What is Edge Server?
An Edge Server is a physical server that deals with instant data processing and is hosted as close as possible to "the Edge", where the data is collected. Edge servers could be an "Edge appliance" with minimal computing resources hosted in key points in major urban or peripheral areas that send that for processing to the closest possible data center. It could be also an "Edge Server" hosted in an Edge data center, that process the data received from the "Edge appliance".
So, when the term "Edge Server" is used we should read it as "physical dedicated server, hosted in an edge data center". When the term "Cloud Server" is used, we should understand it as a virtual computing instance that resides on a cloud infrastructure - AWS, Azure, Google Cloud, or any other cloud infrastructure provider.
Unlike the Cloud server, on the Edge one, there is an operating system installed directly on the physical server without virtualization technology. An Edge server could be also virtualized with any computing virtualization technology and made "Cloud-ready" and compatible with any major cloud computing platform such as VMware. Xen, Microsoft Hyper-V, Kernel-based VM, Linux Containers, Kubernetes, etc.
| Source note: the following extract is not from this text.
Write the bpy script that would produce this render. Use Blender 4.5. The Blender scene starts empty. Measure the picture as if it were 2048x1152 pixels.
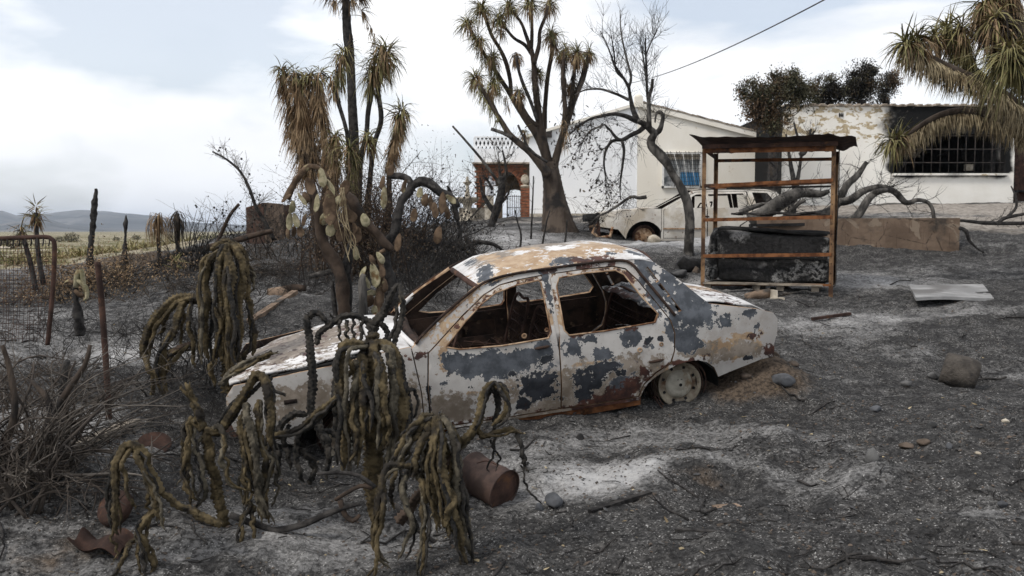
import bpy, bmesh, math, random
import numpy as np
from mathutils import Vector, Matrix
from mathutils.geometry import delaunay_2d_cdt

SC = bpy.context.scene
COL = SC.collection
R = math.radians
EYE = 1.6
F = 1800.0
PITCH = math.atan(114 / F)

# ------------------------------------------------------------------ camera
cam_d = bpy.data.cameras.new('camera')
cam = bpy.data.objects.new('camera', cam_d)
COL.objects.link(cam)
cam.location = (0, 0, EYE)
cam.rotation_euler = (R(90) - PITCH, 0, 0)
cam_d.sensor_width = 36
cam_d.lens = 36 * F / 2048
cam_d.clip_start = 0.05
cam_d.clip_end = 20000
cam_d.dof.use_dof = True
cam_d.dof.focus_distance = 7.0
cam_d.dof.aperture_fstop = 5.0
SC.camera = cam

# ------------------------------------------------------------------ sky
SUN_EL, SUN_AZ = 50, 235      # azimuth clockwise from +Y: behind the camera, to the left
w = bpy.data.worlds.new('World')
SC.world = w
w.use_nodes = True
nt = w.node_tree
nt.nodes.clear()
def WN(t, **k):
    n = nt.nodes.new(t)
    for a, b in k.items(): setattr(n, a, b)
    return n
sky = WN('ShaderNodeTexSky', sky_type='NISHITA')
sky.sun_disc = False
sky.sun_elevation = R(SUN_EL)
sky.sun_rotation = R(SUN_AZ)
sky.air_density = 1.0
sky.dust_density = 2.0
bg1 = WN('ShaderNodeBackground'); bg1.inputs[1].default_value = 0.12
nt.links.new(sky.outputs[0], bg1.inputs[0])
tc = WN('ShaderNodeTexCoord')
mp = WN('ShaderNodeMapping'); mp.inputs['Scale'].default_value = (1, 1, 2.6); mp.inputs['Location'].default_value = (3.1, 1.2, 0.4)
nt.links.new(tc.outputs['Generated'], mp.inputs[0])
nz = WN('ShaderNodeTexNoise'); nz.inputs['Scale'].default_value = 2.1; nz.inputs['Detail'].default_value = 7; nz.inputs['Roughness'].default_value = 0.5
nz.inputs['Distortion'].default_value = 0.3
nt.links.new(mp.outputs[0], nz.inputs[0])
rp = WN('ShaderNodeValToRGB')
rp.color_ramp.elements[0].position = 0.455; rp.color_ramp.elements[0].color = (0.46,) * 3 + (1,)
rp.color_ramp.elements[1].position = 0.545; rp.color_ramp.elements[1].color = (1, 1, 1, 1)
nt.links.new(nz.outputs[0], rp.inputs[0])
nz2 = WN('ShaderNodeTexNoise'); nz2.inputs['Scale'].default_value = 1.7; nz2.inputs['Detail'].default_value = 5
mp2 = WN('ShaderNodeMapping'); mp2.inputs['Location'].default_value = (7.3, 2.2, 5.4); mp2.inputs['Scale'].default_value = (1, 1, 2.5)
nt.links.new(tc.outputs['Generated'], mp2.inputs[0]); nt.links.new(mp2.outputs[0], nz2.inputs[0])
rp2 = WN('ShaderNodeValToRGB')
rp2.color_ramp.elements[0].position = 0.36; rp2.color_ramp.elements[0].color = (0.76, 0.775, 0.80, 1)
rp2.color_ramp.elements[1].position = 0.60; rp2.color_ramp.elements[1].color = (0.97, 0.975, 0.985, 1)
nt.links.new(nz2.outputs[0], rp2.inputs[0])
bg2 = WN('ShaderNodeBackground'); bg2.inputs[1].default_value = 1.09
nt.links.new(rp2.outputs[0], bg2.inputs[0])
ms = WN('ShaderNodeMixShader')
nt.links.new(rp.outputs[0], ms.inputs[0]); nt.links.new(bg1.outputs[0], ms.inputs[1]); nt.links.new(bg2.outputs[0], ms.inputs[2])
wo = WN('ShaderNodeOutputWorld')
nt.links.new(ms.outputs[0], wo.inputs[0])

# ------------------------------------------------------------------ sun (thin cloud)
sd = bpy.data.lights.new('sun', 'SUN')
sd.energy = 1.9; sd.angle = R(14); sd.color = (1.0, 0.955, 0.89)
so = bpy.data.objects.new('sun', sd); COL.objects.link(so)
az, el = R(SUN_AZ), R(SUN_EL)
sun_dir = Vector((math.sin(az) * math.cos(el), math.cos(az) * math.cos(el), math.sin(el)))
so.rotation_euler = sun_dir.to_track_quat('Z', 'Y').to_euler()
so.location = (0, 0, 30)
SC.view_settings.view_transform = 'Standard'
SC.view_settings.look = 'None'
SC.view_settings.exposure = 0.28
SC.view_settings.gamma = 1.0
SC.view_settings.use_curve_mapping = False

# ------------------------------------------------------------------ helpers
CP, SP_ = math.cos(PITCH), math.sin(PITCH)
def at(px, py, Y):
    """point at distance Y in front of the survey station, from its bearing"""
    a = (px - 1024) / F; b = (576 - py) / F
    t = Y / (CP + SP_ * b)
    return np.array([a * t, Y, EYE + (-SP_ + CP * b) * t])
def ppx(Y): return Y / F          # size of one survey unit at distance Y

def tag(o, label=None, cat=None, group=None, kind=None):
    if label: o['label'] = label
    if cat: o['category'] = cat
    if group: o['group'] = group
    if kind: o['kind'] = kind
    return o
def empty(name, loc=(0, 0, 0), label=None, cat=None, group=None, rz=0):
    o = bpy.data.objects.new(name, None); COL.objects.link(o)
    o.location = tuple(float(q) for q in loc); o.rotation_euler = (0, 0, rz)
    o.empty_display_size = 0.2
    return tag(o, label, cat, group)
def copy_tree(o, parent=None):
    c = o.copy(); COL.objects.link(c)
    if parent: c.parent = parent
    for ch in [x for x in COL.objects if x.parent == o]: copy_tree(ch, c)
    return c

class MB:
    def __init__(s): s.v = []; s.q = []; s.t = []; s.n = 0; s.qm = []; s.tm = []
    def add(s, v, quads=None, tris=None, m=0):
        v = np.asarray(v, float).reshape(-1, 3)
        if quads is not None and len(quads):
            q = np.asarray(quads, int).reshape(-1, 4) + s.n; s.q.append(q); s.qm.append(np.full(len(q), m))
        if tris is not None and len(tris):
            t = np.asarray(tris, int).reshape(-1, 3) + s.n; s.t.append(t); s.tm.append(np.full(len(t), m))
        s.v.append(v); s.n += len(v)
    def box(s, c, d, rot=None, m=0, jit=0):
        c = np.asarray(c, float); d = np.asarray(d, float) / 2
        p = np.array([[x, y, z] for x in (-1, 1) for y in (-1, 1) for z in (-1, 1)], float) * d
        if jit: p += rngg.normal(0, jit, p.shape)
        if rot is not None: p = p @ np.asarray(rot).T
        s.add(p + c, [[0, 1, 3, 2], [4, 6, 7, 5], [0, 4, 5, 1], [2, 3, 7, 6], [0, 2, 6, 4], [1, 5, 7, 3]], m=m)
    def bar(s, a, b, wd, ht=None, m=0):
        a = np.asarray(a, float); b = np.asarray(b, float)
        ht = wd if ht is None else ht
        d = b - a; L = np.linalg.norm(d)
        if L < 1e-6: return
        x = d / L; up = np.array([0, 0, 1.]) if abs(x[2]) < .9 else np.array([0, 1., 0])
        y = np.cross(up, x); y /= np.linalg.norm(y); z = np.cross(x, y)
        s.box((a + b) / 2, (L, wd, ht), np.stack([x, y, z], 1), m)
    def tube(s, pts, rads, n=6, fn=None, m=0, cap=True):
        P = np.asarray(pts, float); k = len(P)
        if k < 2: return
        rads = np.broadcast_to(np.asarray(rads, float), (k,))
        T = np.gradient(P, axis=0); T /= (np.linalg.norm(T, axis=1)[:, None] + 1e-12)
        u = np.cross(T[0], [0.13, 0.31, 0.94]); 
        if np.linalg.norm(u) < 1e-3: u = np.cross(T[0], [1, 0, 0.])
        u /= np.linalg.norm(u); U = np.empty_like(P)
        for i in range(k):
            u = u - T[i] * (u @ T[i]); u /= (np.linalg.norm(u) + 1e-12); U[i] = u
        V = np.cross(T, U)
        th = np.arange(n) * 2 * math.pi / n
        rr = rads[:, None] * np.ones(n)
        if fn is not None:
            sl = np.concatenate([[0], np.cumsum(np.linalg.norm(np.diff(P, axis=0), axis=1))])
            rr = rr * fn(sl[:, None], th[None, :])
        vv = P[:, None, :] + rr[:, :, None] * (np.cos(th)[None, :, None] * U[:, None, :] + np.sin(th)[None, :, None] * V[:, None, :])
        i = np.arange(k - 1)[:, None] * n; j = np.arange(n)[None, :]; j2 = (j + 1) % n
        q = np.stack([i + j, i + j2, i + n + j2, i + n + j], -1).reshape(-1, 4)
        vv = vv.reshape(-1, 3)
        tris = None
        if cap:
            vv = np.vstack([vv, P[0], P[-1]]); a = k * n; b = a + 1; jj = np.arange(n); jn = (jj + 1) % n; o = (k - 1) * n
            tris = np.vstack([np.stack([jn, jj, np.full(n, a)], 1), np.stack([o + jj, o + jn, np.full(n, b)], 1)])
        s.add(vv, q, tris, m)
    def lathe(s, c, axis, prof, n=24, m=0):
        """prof: list of (distance along axis, radius)"""
        ax = np.asarray(axis, float); ax /= np.linalg.norm(ax)
        u = np.cross(ax, [0, 0, 1.]) if abs(ax[2]) < .9 else np.cross(ax, [1., 0, 0]); u /= np.linalg.norm(u); v = np.cross(ax, u)
        th = np.arange(n) * 2 * math.pi / n
        P = np.array([np.asarray(c) + ax * h + r * (np.cos(t) * u + np.sin(t) * v) for h, r in prof for t in th])
        k = len(prof); i = np.arange(k - 1)[:, None] * n; j = np.arange(n)[None, :]; j2 = (j + 1) % n
        s.add(P, np.stack([i + j, i + j2, i + n + j2, i + n + j], -1).reshape(-1, 4), m=m)
    def build(s, name, mats, parent=None, smooth=True):
        me = bpy.data.meshes.new(name)
        V = np.vstack(s.v) if s.v else np.zeros((0, 3))
        Q = np.vstack(s.q) if s.q else np.zeros((0, 4), int); T = np.vstack(s.t) if s.t else np.zeros((0, 3), int)
        me.vertices.add(len(V)); me.vertices.foreach_set('co', V.ravel())
        nl = Q.size + T.size; me.loops.add(nl)
        me.loops.foreach_set('vertex_index', np.concatenate([Q.ravel(), T.ravel()]).astype(np.int32))
        npoly = len(Q) + len(T); me.polygons.add(npoly)
        st = np.concatenate([np.arange(len(Q)) * 4, len(Q) * 4 + np.arange(len(T)) * 3]).astype(np.int32)
        me.polygons.foreach_set('loop_start', st)
        mi = np.concatenate([np.concatenate(s.qm) if s.qm else [], np.concatenate(s.tm) if s.tm else []]).astype(np.int32)
        me.polygons.foreach_set('material_index', mi)
        me.polygons.foreach_set('use_smooth', np.full(npoly, smooth))
        me.update(calc_edges=True); me.validate()
        if not isinstance(mats, (list, tuple)): mats = [mats]
        for m_ in mats: me.materials.append(m_)
        o = bpy.data.objects.new(name, me); COL.objects.link(o)
        if parent: o.parent = parent
        return o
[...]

Like other physical servers, hosted in major metropolitan markets the Edge Servers are also a single-tenant infrastructure environment. Strictly, speaking any physical dedicated server can be an Edge one, if it has a 3ms - 5ms network latency to the targeted user market.
Like the Cloud-based servers, the Edge ones can be also scaled in RAM and storage to a certain degree, but they need to be shut down in order for a resource upgrade. In terms of CPU Edge servers are usually powerful hardware configurations with a lot of processing resources. However, their processing power cannot be scaled up, unless there is a clustered edge infrastructure in place, where multiple servers work as a system, that allows for new appliances to be plugged in.
Cloud Servers themselves could be "Edge Cloud Servers" if they are close to the edge market and if they reside on top of a clustered networking model of connected Edge Servers. Cloud servers in general are naturally scalable and their CPU, RAM, and data storage parameters can be scaled up or down on demand with or without being powered off, depending on the technology in use.
Edge servers are definitely a better choice for projects or applications that require the data to be processed as close to the originating source as possible, than the Cloud Servers. For this particular reason, in most IT scenarios, the major hyper-scalers line AWS or Azure, are not suitable for hosting edge IT infrastructure.